It's a well-worn cliché to call a film a "slow burn," but clichés got that way for a reason, and films like God's Country prove why. Directed by Julian Higgins (and co-written by Shaye Ogbonna), Thandiwe Newton stars as Sandra, a college professor in a rural Montana town forced to confront a number of evils threatening her livelihood, her home and even her very wellbeing. The film's script must've been a thin one, not because the story is (it's quite the opposite), but because the dialog is as sparse as the landscape. Instead, Higgins builds a world of tension and rich background stories by doing exactly what we expected most of movies: he shows us. Set over the holidays during the dead of winter, the timing gives the film both a harsh coldness, with expanses of empty white stretching out on all sides of Sandra's home, and a strange sense of connection as her escalating experiences are broken up by the likes of faculty Christmas parties.
Structured around a series of consecutive days noted in on-screen cards, the film begins with a prologue that sees Sandra mourning the loss of her mother. The first day, then, is the first day she's facing the world without any ties to her past or family to support her. She's entirely on her own, and soon the world will test all the strength and fortitude she can muster. Sandra didn't necessarily choose a life in the sparse rural community she's found herself in, a conservative enclave where hunting is the preferred past time and barns boast murals of the American flag with "God Bless Our Troops" emblazoned across them. It's where she and her mother landed after Hurricane Katrina, when the government and their extended community abandoned them and their neighbors, forcing them (and so many others) relocate for higher ground. The fish-out-of-water element in God's Country has a decidedly political bent, then; it's both implied and expressed that Sandra does not exactly share her new neighbor's perspective on the world.
Writers Higgins and Ogbonna give Sandra plenty to contend with. At school, she's part of a selection committee to recommend candidates for a new role, and though she advocates for inclusion in the selection process, the committee declines to include anyone non-white in their recommendations. She's a sort of mentor to a young female teaching assistant (Tanaya Beatty) who eventually confides in her that a colleague is sexually harassing her, information that only adds fuel to the fire of rage burning within Sandra. And finally, there's the men trespassing on her land, parking their beat-up old red pick-up truck and traipsing through the snow to access hunting grounds beyond Sandra's house. Despite involving the town sheriff (two officers to cover 300 square miles of land), Sandra quickly understands that it's going to be an uphill battle to protect her land and home.

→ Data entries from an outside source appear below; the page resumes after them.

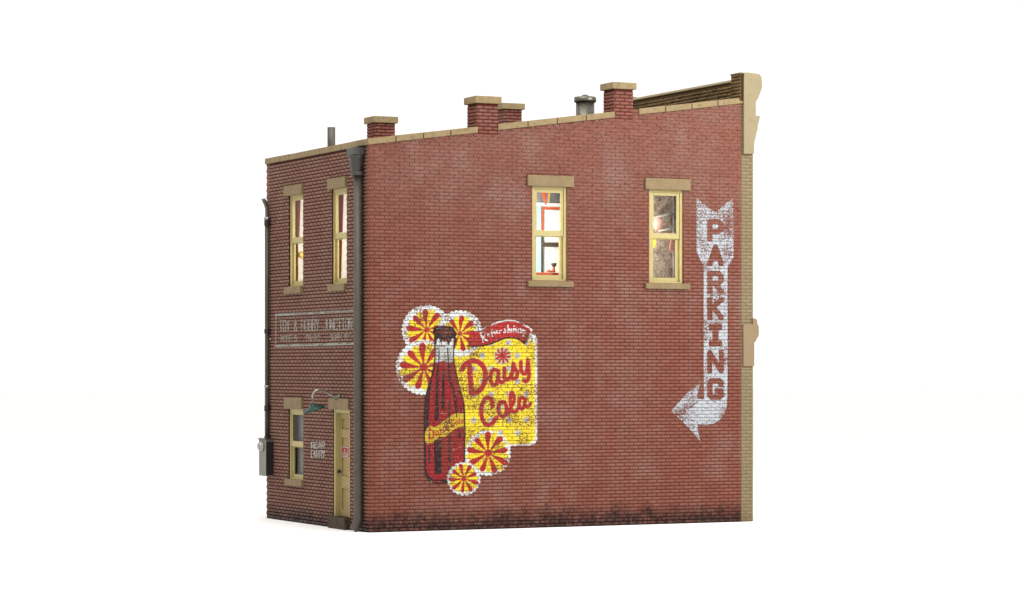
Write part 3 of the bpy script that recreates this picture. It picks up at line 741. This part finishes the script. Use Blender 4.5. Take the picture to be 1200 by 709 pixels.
class Canvas:
    def __init__(s, P, ua, ub, za, zb, step, n=.98):
        s.P, s.n = P, n
        s.u = np.arange(ua, ub, step); s.z = np.arange(za, zb, step)
        U, Z = np.meshgrid(s.u, s.z); s.U, s.Z = U, Z
        X, Y, ZZ = P(U, n, Z); X = X + 0 * U; Y = Y + 0 * U
        s.px, s.py = proj(X, Y, ZZ)
        s.c = np.zeros(U.shape + (3,)); s.a = np.zeros(U.shape)
    def sub(s, xs, ys, pad):
        return (s.px > min(xs) - pad) & (s.px < max(xs) + pad) & (s.py > min(ys) - pad) & (s.py < max(ys) + pad)
    def put(s, mask, cov, col, erase=False):
        if erase: s.a[mask] *= 1 - cov; return
        cov3 = cov[:, None]
        old = s.a[mask]; na = cov + old * (1 - cov)
        cc = np.asarray(col[:3])
        s.c[mask] = np.where(na[:, None] > 1e-5, (cc * cov3 + s.c[mask] * (old * (1 - cov))[:, None]) / np.maximum(na, 1e-5)[:, None], s.c[mask])
        s.a[mask] = na
    def dist(s, m, pts, closed=False):
        x, y = s.px[m], s.py[m]; d = np.full(x.shape, 1e9); tt = np.zeros(x.shape)
        q = list(zip(pts, pts[1:] + pts[:1])) if closed else list(zip(pts[:-1], pts[1:]))
        for i, ((x0, y0), (x1, y1)) in enumerate(q):
            dx, dy = x1 - x0, y1 - y0; L = dx * dx + dy * dy + 1e-9
            t = np.clip(((x - x0) * dx + (y - y0) * dy) / L, 0, 1)
            e = np.hypot(x - x0 - t * dx, y - y0 - t * dy); k = e < d
            d = np.where(k, e, d); tt = np.where(k, (i + t) / len(q), tt)
        return d, tt
    def stroke(s, pts, w, col, w2=None, erase=False, aa=.4):
        xs, ys = zip(*pts); m = s.sub(xs, ys, max(w, w2 or w) + 1)
        if not m.any(): return
        d, t = s.dist(m, pts); ww = w if w2 is None else w + (w2 - w) * t
        s.put(m, np.clip((ww / 2 - d) / aa + .5, 0, 1), col, erase)
    def poly(s, pts, col, erase=False, aa=.4, grow=0.0):
        xs, ys = zip(*pts); m = s.sub(xs, ys, 2 + grow)
        if not m.any(): return
        x, y = s.px[m], s.py[m]; ins = np.zeros(x.shape, bool)
        for (x0, y0), (x1, y1) in zip(pts, pts[1:] + pts[:1]):
            if y0 == y1: continue
            c = ((y0 > y) != (y1 > y)) & (x < (x1 - x0) * (y - y0) / (y1 - y0) + x0); ins ^= c
        d, _ = s.dist(m, pts, True); sd = np.where(ins, -d, d) - grow
        s.put(m, np.clip(-sd / aa + .5, 0, 1), col, erase)
    def disc(s, x, y, r, col, aa=.4):
        m = s.sub([x - r, x + r], [y - r, y + r], 1)
        if m.any(): s.put(m, np.clip((r - np.hypot(s.px[m] - x, s.py[m] - y)) / aa + .5, 0, 1), col)
    def wear(s, amt, joint, phase=0.0, seed=1, sc1=.9, sc2=.06, local=None, soft=.16):
        U, Z = s.U, s.Z
        r = np.floor(Z / BH); fz = Z - r * BH
        fu = (U - phase - np.where(r % 2 == 1, BL / 2, 0)) % BL
        jm = np.maximum(np.clip((JT + .15 - fz) / .35, 0, 1), np.clip((JT + .1 - fu) / .35, 0, 1) * .9)
        bi = np.floor((U - phase - np.where(r % 2 == 1, BL / 2, 0)) / BL)
        br = np.mod(np.sin(bi * 12.9898 + r * 78.233 + seed) * 43758.5453, 1.0)
        n1 = vnoise(U * sc1, Z * sc1 * 1.3, seed) * .6 + vnoise(U * sc1 * 2.3, Z * sc1 * 2.3, seed + 1) * .4
        n2 = vnoise(U * sc2, Z * sc2, seed + 2)
        a = amt + (0 if local is None else local(s.px, s.py))
        k = np.clip((n1 * .75 + n2 * .3 + br * .12 - a) / soft, 0, 1)
        s.a *= (1 - jm * joint) * k
        if soft > .17:
            sp = np.clip((n1 - .76) / .1, 0, 1)[..., None] * .4; s.c = s.c * (1 - sp) + .42 * sp
        s.c *= (1 - .10 * (br - .5) - .12 * jm)[..., None] * (.93 + .14 * n1)[..., None]
    def build(s, name, parent):
        A = s.a; ny, nx = A.shape
        keep = (np.maximum.reduce([A[:-1, :-1], A[1:, :-1], A[:-1, 1:], A[1:, 1:]]) > .02)
        j, i = np.nonzero(keep)
        quads = np.stack([j * nx + i, j * nx + i + 1, (j + 1) * nx + i + 1, (j + 1) * nx + i], 1)
        used, inv = np.unique(quads, return_inverse=True); quads = inv.reshape(-1, 4)
        X, Y, Z = s.P(s.U.ravel()[used], s.n, s.Z.ravel()[used])
        X = X + np.zeros(len(used)); Y = Y + np.zeros(len(used))
        me = bpy.data.meshes.new(name)
        me.vertices.add(len(used)); me.vertices.foreach_set('co', (np.stack([X, Y, Z], 1) * S).astype(np.float32).ravel())
        me.loops.add(quads.size); me.loops.foreach_set('vertex_index', quads.astype(np.int32).ravel())
        me.polygons.add(len(quads)); me.polygons.foreach_set('loop_start', (np.arange(len(quads)) * 4).astype(np.int32))
        me.update(calc_edges=True); me.validate()
        ca = me.color_attributes.new('paint', 'FLOAT_COLOR', 'POINT')
        rgba = np.concatenate([s.c.reshape(-1, 3)[used], A.ravel()[used][:, None]], 1)
        ca.data.foreach_set('color', rgba.astype(np.float32).ravel())
        me.materials.append(M['paint'])
        o = bpy.data.objects.new(name, me); COL.objects.link(o); o.parent = parent
        return o

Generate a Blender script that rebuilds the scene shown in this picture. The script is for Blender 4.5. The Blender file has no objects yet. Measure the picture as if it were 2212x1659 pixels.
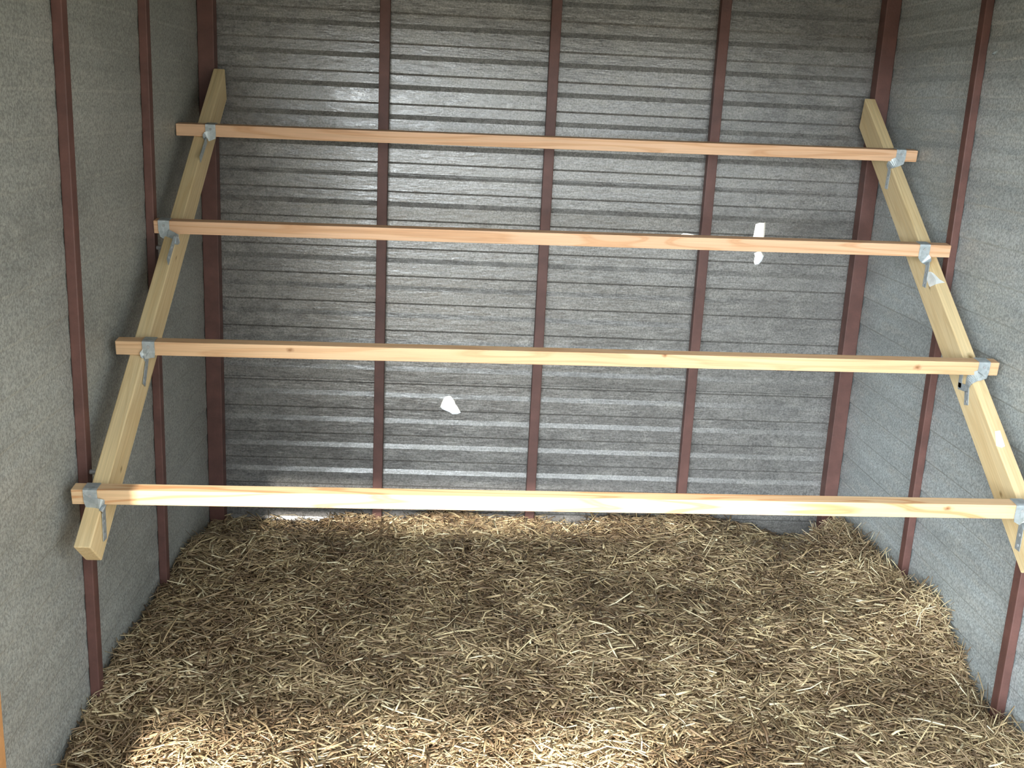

At one point, Higgins sets his camera on a glass pot on the stove, eggs in boiling, bubbling water. It's a bit on the nose but it works to reinforce the tension he's building throughout this taut balancing act of a film. Sandra convinces the sheriff (Jeremy Bobb) to join her to try to talk with the trespassers directly, and their confrontation is one of the film's most gripping moments, the first hint we get that both these men are not to be messed with and that Sandra is built of stronger stuff than we might have assumed. Newton is gripping as Sandra, navigating the many realities this woman pushed to her breaking point is facing with a sense of ease and ferocity that combine to something impressive. She's matched on screen by Joris Jarsky as Nathan and Jefferson White as Samuel, the menacing hunters who bear down on Sandra with all their vicious leering and threatening looming. When the sheriff asks if the men threatened her, Sandra admits they haven't directly, but that they've made her feel to be, and any woman who's encountered a man who thinks he has the upper hand knows exactly what she means.
The problem with most films that earn a "slow burn" label is that that is all they ever are, existing on low from start to finish and hoping the audience finds enough to appreciate in their quietude. Higgins succeeds (to a great degree), then, because just as the film proceeds at its low-grade heat for the first two acts, it more than delivers when that fire finally explodes into something not even the stoic and controlled Sandra can keep contained. It's a thrilling final act (and final scene), one that feels both justified and surprising in its finality, and one that makes the mounting tension that precedes it entirely worth it.
God's Country is now playing in theaters.